GIORGIO LOREFICE CONDANNATO A 8 ANNI E 6 MESI. LA CORTE DI APPELLO RIBALTA L’ASSOLUZIONE IN PRIMO GRADO
L’accusa è di estorsione e danneggiamento ai danni dell’ex ingegnere capo del Comune di Sciacca, Peppino Di Giovanna
La prima sezione penale della Corte di Appello di Palermo ha ribaltato la sentenza di assoluzione di primo grado del Tribunale di Sciacca, condannando il saccense Giorgio Loreficie alla pena della reclusione di 8 anni e 6 mesi. Inoltre, Lorefice è stato condannato ad una provisionale di 120 mila euro per risarcimento danno, e 10 mila euro per ciascuno dei tre familiari dell’ingegnrere Di Giovanna. La Corte di Appello ha anche interdetto l’architetto Lorefice dai pubblici uffici. Di Giovanna è stato difeso dagli avvocati Giovanni Vaccaro e Michele Monteleone, mentre Lorefice dagli avvocati Roberto Tricoli, Luigi Miceli Tagliavia e da Fabio Buttafuocodel Foro di Palermo.
Nei confronti di Lorefice si ipotizzavano i reati di detenzione e porto abusivo di esplosivo, danneggiamento seguito da incendio ed estorsione, in concorso con il saccense Calogero Ragusa.

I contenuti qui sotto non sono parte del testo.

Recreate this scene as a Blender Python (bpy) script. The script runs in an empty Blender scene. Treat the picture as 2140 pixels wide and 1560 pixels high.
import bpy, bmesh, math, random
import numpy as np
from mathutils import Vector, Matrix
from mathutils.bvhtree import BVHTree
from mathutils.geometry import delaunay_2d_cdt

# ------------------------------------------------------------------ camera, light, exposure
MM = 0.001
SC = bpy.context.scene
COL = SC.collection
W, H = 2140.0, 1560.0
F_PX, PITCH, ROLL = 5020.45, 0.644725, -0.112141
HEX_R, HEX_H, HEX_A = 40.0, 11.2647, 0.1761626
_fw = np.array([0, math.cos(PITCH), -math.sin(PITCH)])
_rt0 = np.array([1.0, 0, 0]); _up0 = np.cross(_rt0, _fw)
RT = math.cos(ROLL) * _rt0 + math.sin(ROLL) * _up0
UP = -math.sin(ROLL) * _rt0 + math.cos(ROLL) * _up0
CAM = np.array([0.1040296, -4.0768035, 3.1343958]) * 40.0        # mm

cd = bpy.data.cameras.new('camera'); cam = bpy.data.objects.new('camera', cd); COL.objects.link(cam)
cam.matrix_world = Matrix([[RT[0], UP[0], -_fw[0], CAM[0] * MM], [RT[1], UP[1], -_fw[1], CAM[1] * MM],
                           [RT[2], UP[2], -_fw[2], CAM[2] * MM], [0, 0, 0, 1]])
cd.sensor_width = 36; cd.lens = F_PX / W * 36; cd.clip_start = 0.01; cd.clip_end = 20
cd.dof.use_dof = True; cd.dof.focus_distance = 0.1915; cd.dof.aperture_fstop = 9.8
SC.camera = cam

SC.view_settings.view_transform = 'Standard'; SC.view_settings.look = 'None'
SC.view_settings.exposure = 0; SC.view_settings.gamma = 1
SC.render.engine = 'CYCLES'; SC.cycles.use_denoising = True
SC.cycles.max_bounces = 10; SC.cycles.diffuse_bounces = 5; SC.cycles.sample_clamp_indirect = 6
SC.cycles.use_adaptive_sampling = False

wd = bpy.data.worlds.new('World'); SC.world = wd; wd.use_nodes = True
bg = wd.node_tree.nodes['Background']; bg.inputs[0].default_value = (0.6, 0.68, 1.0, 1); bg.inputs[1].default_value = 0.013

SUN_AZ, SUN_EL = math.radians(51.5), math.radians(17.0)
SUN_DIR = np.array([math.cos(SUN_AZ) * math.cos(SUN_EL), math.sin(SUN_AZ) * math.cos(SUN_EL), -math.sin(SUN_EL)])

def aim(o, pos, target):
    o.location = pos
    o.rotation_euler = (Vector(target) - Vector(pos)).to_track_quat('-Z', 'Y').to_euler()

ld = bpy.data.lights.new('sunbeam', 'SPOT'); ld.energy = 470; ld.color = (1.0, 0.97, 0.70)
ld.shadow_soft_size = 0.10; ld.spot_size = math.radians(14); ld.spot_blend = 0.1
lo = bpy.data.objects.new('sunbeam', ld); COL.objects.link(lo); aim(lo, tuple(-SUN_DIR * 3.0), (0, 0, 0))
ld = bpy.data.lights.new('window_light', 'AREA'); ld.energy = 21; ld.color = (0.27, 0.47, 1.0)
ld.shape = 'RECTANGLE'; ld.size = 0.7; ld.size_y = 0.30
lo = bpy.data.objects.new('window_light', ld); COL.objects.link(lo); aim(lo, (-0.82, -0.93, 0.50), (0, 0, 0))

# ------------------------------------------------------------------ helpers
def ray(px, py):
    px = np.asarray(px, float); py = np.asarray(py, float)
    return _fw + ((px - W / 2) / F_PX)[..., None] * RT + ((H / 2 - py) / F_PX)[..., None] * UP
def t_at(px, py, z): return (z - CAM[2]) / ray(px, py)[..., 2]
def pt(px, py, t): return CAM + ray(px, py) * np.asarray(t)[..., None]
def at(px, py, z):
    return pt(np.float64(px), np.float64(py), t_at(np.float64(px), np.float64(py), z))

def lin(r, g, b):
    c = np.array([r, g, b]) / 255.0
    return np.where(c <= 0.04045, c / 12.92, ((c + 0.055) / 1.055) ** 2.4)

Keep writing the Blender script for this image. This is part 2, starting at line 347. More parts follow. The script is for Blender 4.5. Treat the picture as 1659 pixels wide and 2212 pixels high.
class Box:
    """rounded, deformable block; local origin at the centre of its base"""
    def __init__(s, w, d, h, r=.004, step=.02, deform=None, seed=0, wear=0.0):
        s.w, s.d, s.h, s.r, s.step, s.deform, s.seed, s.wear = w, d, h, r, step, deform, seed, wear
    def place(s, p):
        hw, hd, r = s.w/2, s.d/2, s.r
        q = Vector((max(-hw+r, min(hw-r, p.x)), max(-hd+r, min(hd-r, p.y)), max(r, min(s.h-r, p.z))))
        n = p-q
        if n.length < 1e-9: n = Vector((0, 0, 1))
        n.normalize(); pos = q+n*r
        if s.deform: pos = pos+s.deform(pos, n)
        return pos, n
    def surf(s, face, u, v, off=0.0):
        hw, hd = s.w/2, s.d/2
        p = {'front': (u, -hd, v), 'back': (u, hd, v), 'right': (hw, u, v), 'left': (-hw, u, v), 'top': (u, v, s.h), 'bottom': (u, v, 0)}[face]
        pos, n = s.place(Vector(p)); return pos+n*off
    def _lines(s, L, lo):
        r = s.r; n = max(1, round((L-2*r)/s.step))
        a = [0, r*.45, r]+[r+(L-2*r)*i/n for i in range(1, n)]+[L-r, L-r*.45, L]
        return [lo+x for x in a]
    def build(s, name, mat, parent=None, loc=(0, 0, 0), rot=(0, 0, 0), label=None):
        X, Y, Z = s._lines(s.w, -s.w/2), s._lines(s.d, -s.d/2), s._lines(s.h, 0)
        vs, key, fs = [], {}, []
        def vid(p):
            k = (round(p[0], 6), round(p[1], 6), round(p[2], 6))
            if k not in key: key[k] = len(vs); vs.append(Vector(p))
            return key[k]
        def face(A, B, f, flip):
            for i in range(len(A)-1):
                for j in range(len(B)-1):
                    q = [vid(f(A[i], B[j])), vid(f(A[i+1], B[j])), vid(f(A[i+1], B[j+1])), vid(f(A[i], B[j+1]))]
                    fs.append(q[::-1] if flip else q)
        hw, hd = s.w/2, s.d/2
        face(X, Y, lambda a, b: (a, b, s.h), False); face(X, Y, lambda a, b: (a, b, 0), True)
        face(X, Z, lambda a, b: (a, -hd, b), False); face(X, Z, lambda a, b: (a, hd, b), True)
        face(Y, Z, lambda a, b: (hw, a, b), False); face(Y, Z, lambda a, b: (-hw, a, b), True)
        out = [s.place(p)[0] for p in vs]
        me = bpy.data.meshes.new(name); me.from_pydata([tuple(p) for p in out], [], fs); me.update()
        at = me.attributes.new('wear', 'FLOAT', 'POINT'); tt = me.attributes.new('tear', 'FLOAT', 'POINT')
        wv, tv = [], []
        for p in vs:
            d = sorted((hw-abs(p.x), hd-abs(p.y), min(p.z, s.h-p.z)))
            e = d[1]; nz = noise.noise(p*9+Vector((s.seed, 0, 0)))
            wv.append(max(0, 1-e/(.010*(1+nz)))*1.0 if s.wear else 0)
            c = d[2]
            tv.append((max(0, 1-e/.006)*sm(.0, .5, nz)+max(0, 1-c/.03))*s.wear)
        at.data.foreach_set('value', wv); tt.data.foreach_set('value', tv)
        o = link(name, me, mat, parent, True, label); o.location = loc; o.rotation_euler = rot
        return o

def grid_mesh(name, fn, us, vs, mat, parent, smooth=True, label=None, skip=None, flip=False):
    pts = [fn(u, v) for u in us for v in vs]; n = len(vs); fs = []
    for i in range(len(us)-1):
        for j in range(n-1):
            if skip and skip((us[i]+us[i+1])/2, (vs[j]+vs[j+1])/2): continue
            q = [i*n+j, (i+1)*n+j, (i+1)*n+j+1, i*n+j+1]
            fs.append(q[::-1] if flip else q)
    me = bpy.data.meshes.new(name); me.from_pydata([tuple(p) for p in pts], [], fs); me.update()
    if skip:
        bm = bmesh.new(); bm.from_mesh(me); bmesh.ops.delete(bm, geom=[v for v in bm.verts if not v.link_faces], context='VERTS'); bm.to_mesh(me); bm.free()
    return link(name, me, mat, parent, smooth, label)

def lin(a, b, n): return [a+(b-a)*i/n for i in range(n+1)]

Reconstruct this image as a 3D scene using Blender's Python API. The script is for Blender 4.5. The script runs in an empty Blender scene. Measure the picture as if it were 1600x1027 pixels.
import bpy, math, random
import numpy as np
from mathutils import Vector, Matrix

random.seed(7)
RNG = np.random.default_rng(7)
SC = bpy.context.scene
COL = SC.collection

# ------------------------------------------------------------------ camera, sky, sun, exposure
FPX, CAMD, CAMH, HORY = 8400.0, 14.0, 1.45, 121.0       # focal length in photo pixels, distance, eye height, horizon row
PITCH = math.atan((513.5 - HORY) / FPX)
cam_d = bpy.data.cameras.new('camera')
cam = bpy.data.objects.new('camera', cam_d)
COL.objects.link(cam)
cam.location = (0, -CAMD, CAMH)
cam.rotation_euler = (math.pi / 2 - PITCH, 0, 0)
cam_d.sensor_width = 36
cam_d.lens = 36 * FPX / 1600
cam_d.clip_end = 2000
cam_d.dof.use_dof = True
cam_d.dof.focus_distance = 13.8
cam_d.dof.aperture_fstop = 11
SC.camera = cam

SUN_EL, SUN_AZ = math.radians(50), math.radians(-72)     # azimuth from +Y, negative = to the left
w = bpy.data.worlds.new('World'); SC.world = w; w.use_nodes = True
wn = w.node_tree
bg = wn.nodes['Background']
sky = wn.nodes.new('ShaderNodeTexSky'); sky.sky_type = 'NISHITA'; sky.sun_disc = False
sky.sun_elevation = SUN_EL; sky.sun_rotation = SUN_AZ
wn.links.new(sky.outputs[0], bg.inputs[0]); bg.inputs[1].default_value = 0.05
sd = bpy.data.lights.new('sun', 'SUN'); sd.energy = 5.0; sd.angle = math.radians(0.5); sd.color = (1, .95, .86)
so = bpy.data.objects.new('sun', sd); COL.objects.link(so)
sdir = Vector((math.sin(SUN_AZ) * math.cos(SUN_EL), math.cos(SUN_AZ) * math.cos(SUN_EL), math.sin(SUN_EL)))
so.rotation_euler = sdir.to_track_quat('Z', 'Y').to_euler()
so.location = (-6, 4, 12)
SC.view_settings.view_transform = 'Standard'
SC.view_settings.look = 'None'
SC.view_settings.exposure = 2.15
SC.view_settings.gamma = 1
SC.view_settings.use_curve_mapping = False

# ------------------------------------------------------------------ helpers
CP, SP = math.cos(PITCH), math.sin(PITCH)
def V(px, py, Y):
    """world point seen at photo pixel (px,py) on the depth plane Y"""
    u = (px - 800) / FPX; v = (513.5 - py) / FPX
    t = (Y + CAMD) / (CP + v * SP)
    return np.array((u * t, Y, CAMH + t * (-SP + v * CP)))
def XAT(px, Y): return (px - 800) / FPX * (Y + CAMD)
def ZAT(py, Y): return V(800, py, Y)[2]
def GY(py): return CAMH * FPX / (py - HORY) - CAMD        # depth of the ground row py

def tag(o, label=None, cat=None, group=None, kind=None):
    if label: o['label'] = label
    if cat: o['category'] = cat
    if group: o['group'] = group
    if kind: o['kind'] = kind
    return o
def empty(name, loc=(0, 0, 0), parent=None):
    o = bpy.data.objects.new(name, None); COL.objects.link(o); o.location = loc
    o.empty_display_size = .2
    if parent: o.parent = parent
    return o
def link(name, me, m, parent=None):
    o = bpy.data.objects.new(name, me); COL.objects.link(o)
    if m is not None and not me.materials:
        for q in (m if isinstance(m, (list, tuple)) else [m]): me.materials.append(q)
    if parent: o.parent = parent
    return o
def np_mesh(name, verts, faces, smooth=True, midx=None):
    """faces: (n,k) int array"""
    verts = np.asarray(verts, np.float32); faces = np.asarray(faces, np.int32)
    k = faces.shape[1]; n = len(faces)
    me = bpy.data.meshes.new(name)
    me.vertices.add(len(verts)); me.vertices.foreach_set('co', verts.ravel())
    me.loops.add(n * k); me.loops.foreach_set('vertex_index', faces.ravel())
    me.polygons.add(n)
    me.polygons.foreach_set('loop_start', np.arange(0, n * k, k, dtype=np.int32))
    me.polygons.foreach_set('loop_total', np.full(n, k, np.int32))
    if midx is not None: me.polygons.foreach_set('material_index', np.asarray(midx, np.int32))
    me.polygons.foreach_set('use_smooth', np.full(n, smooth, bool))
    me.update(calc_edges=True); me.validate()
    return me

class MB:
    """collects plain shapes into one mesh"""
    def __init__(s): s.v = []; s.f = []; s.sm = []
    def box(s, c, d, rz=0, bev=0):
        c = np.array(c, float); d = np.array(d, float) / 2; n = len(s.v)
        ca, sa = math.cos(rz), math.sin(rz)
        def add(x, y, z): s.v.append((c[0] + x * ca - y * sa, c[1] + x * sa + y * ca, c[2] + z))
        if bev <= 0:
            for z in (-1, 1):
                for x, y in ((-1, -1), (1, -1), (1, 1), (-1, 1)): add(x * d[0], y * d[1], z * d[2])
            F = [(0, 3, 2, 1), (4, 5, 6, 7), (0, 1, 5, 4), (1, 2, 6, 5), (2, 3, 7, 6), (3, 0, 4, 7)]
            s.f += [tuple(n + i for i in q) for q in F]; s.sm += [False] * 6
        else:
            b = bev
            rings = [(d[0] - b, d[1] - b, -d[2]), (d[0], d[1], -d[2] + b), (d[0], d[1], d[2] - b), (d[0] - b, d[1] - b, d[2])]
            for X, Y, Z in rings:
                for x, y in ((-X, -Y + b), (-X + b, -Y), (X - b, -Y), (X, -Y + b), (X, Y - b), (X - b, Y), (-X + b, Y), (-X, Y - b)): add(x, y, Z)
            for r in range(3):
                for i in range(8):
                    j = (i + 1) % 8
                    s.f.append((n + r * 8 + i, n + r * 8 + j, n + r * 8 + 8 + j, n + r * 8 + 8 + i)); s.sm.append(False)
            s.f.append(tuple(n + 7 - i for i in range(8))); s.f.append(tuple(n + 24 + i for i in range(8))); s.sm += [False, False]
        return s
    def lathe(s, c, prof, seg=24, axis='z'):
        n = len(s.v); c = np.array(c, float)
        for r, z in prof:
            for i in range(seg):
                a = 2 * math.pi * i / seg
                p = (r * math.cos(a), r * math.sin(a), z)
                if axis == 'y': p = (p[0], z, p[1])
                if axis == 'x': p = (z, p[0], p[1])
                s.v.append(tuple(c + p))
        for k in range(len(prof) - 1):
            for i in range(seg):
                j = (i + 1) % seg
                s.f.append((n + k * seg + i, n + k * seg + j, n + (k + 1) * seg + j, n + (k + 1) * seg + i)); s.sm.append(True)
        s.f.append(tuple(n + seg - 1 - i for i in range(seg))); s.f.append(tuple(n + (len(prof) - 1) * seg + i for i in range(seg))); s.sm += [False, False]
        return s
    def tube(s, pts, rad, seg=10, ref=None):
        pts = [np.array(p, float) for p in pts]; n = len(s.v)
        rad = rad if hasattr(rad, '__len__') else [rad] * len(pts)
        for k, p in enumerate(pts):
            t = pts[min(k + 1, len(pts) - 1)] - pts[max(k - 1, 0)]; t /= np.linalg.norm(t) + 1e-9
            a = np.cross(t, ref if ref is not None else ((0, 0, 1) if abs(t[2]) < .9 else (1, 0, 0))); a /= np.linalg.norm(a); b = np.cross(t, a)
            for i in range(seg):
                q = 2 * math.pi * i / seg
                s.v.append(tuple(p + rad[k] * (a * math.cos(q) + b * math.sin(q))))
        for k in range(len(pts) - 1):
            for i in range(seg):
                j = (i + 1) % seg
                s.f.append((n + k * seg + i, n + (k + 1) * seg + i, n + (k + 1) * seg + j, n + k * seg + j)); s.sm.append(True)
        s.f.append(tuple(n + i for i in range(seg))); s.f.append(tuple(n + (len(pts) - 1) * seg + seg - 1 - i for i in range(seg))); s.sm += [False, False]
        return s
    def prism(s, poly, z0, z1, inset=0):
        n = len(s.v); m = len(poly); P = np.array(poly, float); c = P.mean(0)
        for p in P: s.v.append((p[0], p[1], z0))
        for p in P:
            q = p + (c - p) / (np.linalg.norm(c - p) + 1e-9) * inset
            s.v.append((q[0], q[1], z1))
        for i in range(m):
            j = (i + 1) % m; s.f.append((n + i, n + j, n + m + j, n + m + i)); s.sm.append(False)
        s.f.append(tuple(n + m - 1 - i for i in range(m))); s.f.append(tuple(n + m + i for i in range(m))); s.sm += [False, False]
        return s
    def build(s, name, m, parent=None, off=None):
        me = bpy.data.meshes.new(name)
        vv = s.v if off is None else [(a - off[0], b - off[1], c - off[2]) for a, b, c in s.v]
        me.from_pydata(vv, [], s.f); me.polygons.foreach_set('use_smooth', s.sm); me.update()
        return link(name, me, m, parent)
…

L’assoluzione in primo grado era arrivata per tutti e cinque i capi di imputazione per l’architetto Giorgio Lorefice. Così sentenziò, nel gennaio del 2009, il collegio giudicante della sezione penale del Tribunale saccense, costituita da Enzo Agate (presidente), Carmen Bifano e Michele Guarnotta. Per Giorgio Lorefice, difeso dagli avvocati Roberto Tricoli e Luigi Miceli Tagliavia del Foro di Palermo e da Fabio Buttafuoco, dunque, arrivava l’assoluzione per i reati contestati dalla pubblica accusa, Salvatore Vella: detenzione di ordigni esplosivi, danneggiamento da ordigni esplosivi, estorsione, tentato furto e favoreggiamento. Per l’imputazione di tentato furto il collegio giudicante del tribunale di Sciacca decise l’assoluzione “perché il fatto non sussiste”, per la detenzione di esplosivo, danneggiamento da ordigno esplosivo, tentato furto, assoluzione per “non aver commesso il fatto”, mentre “perché il fatto non costituisce reato”, per l’ipotesi del reato di favoreggiamento.
Si chiuse, allora, per il Tribunale saccense, un processo che durava da quattro anni e nel quale sono stati ascoltati sei testi. Lorefice era stato posto in custodia cautelare, poi per 11 mesi agli arresti domiciliari e il divieto di dimora in provincia di Agrigento.
I fatti contestati sono riferiti all’attentato incendiario ai danni dell’ingegnere Peppino Di Giovanna, risalente al 29 maggio 2001, quando il professionista era ancora alla guida dell’ufficio tecnico del Comune di Sciacca. Le indagini, eseguite dai carabinieri di Sciacca e coordinate dal sostituto Vella, hanno consentito di risalire al Ragusa e poi al Lorefice, grazie ad una perizia fonica che attribuirebbe la voce dell’anonimo rivendicatore dell’attentato a qualle di Ragusa, ad una serie di intercettazioni telefoniche ed ambientali ed anche a numerosi pedinamenti nei confronti degli indagati. Ad inchiodare Lorefice sarebbero però state le dichiarazioni rilasciate da Di Giovanna nel processo che celebrato al Tribunale di Sciacca a carico di Ragusa. L’ingegnere confermò quanto gli investigatori ipotizzavano già, e cioè di essere stato vittima di un’estorsione di 200 milioni del vecchio conio che avrebbe consegnato in contanti nelle mani di Giorgio Lorefice.
I soldi secondo la deposizione di Di Giovanna, sarebbero stati consegnati alcuni mesi dopo l’esplosione di quell’ordigno davanti alla sua abitazione. L’ingegnere disse che l’architetto Lorefice avrebbe dovuto consegnare quel denaro a persone della locale organizzazione mafiosa affinchè non venisse più preso di mira. Di Giovanna ha aggiunto, in aula, di avere ricevuto, presso la sua abitazione, dopo la consegna del denaro, la visita di Ragusa che escludeva ogni suo coinvolgimento nella vicenda.
Con la condanna di Lorefice in Appello viene meno la denuncia per falsa testimonianza nei confronti di Peppino Di Giovanna. In primo grado, il collegio giudicante disopose l’assoluzione di Lorefice, ma dispose anche l’invio degli atti alla Procura ipotizzando il reato di falsa testimonianza da parte dell’ingegnere Di Giovanna.